What a UK pricing team should do now

Not all of this is out of reach. The full Nash equilibrium computation is a research project. Quantifying the bias in your own portfolio is not.

Start with Steps 1–3. Implement Lemaire’s algorithm for your NCD ladder — it is roughly 50 lines of NumPy once you have the discount table, step-back rules, and a severity distribution. Compute the implied retention thresholds per NCD class. Compute $p_n$ per class. Compare $\lambda^{\text{obs}}_n / p_n$ against $\lambda^{\text{obs}}_n$. The ratio tells you how much the GLM is underestimating frequency at each NCD level.

Separately, pull your FNOL withdrawal data by NCD class. If the pattern is consistent with the retention threshold estimates — withdrawal rates rising with NCD, average withdrawn loss amounts correlating with the theoretical thresholds — you have empirical confirmation that the suppression effect is real in your portfolio, not just theoretical.

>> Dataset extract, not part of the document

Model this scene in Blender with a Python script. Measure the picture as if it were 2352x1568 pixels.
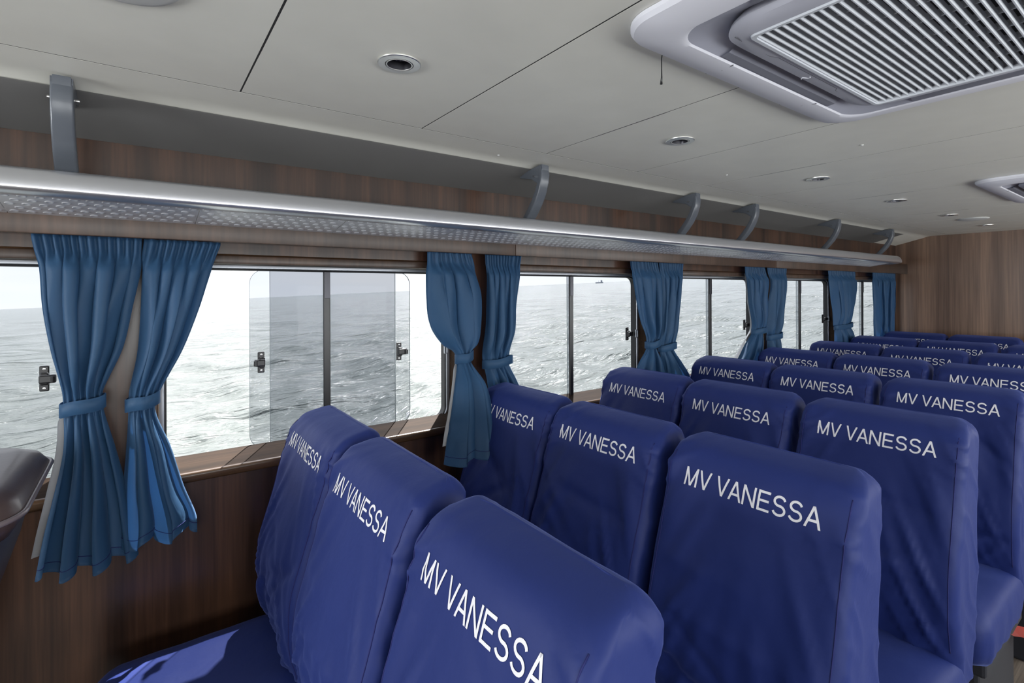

That analysis will almost certainly show material bias at mid-to-high NCD classes. At that point, the pricing team has a decision: quantify the cross-subsidy, present it to senior management, and make an informed choice about whether to act unilaterally or wait for a market-level shift.

We think the magnitude — 15–35% frequency underestimate across the most populated NCD bands — is large enough to warrant that conversation now. The formalisation of the game-theoretic equilibrium in Liang et al. means the phenomenon is now precisely described, not just intuited. That changes the status of inaction from “we’re not aware of the problem” to “we’ve chosen not to correct it.”

Whether that choice is defensible under Consumer Duty’s fair value obligations is a question for each firm’s actuarial function and compliance team to answer. We do not think the answer is obviously yes.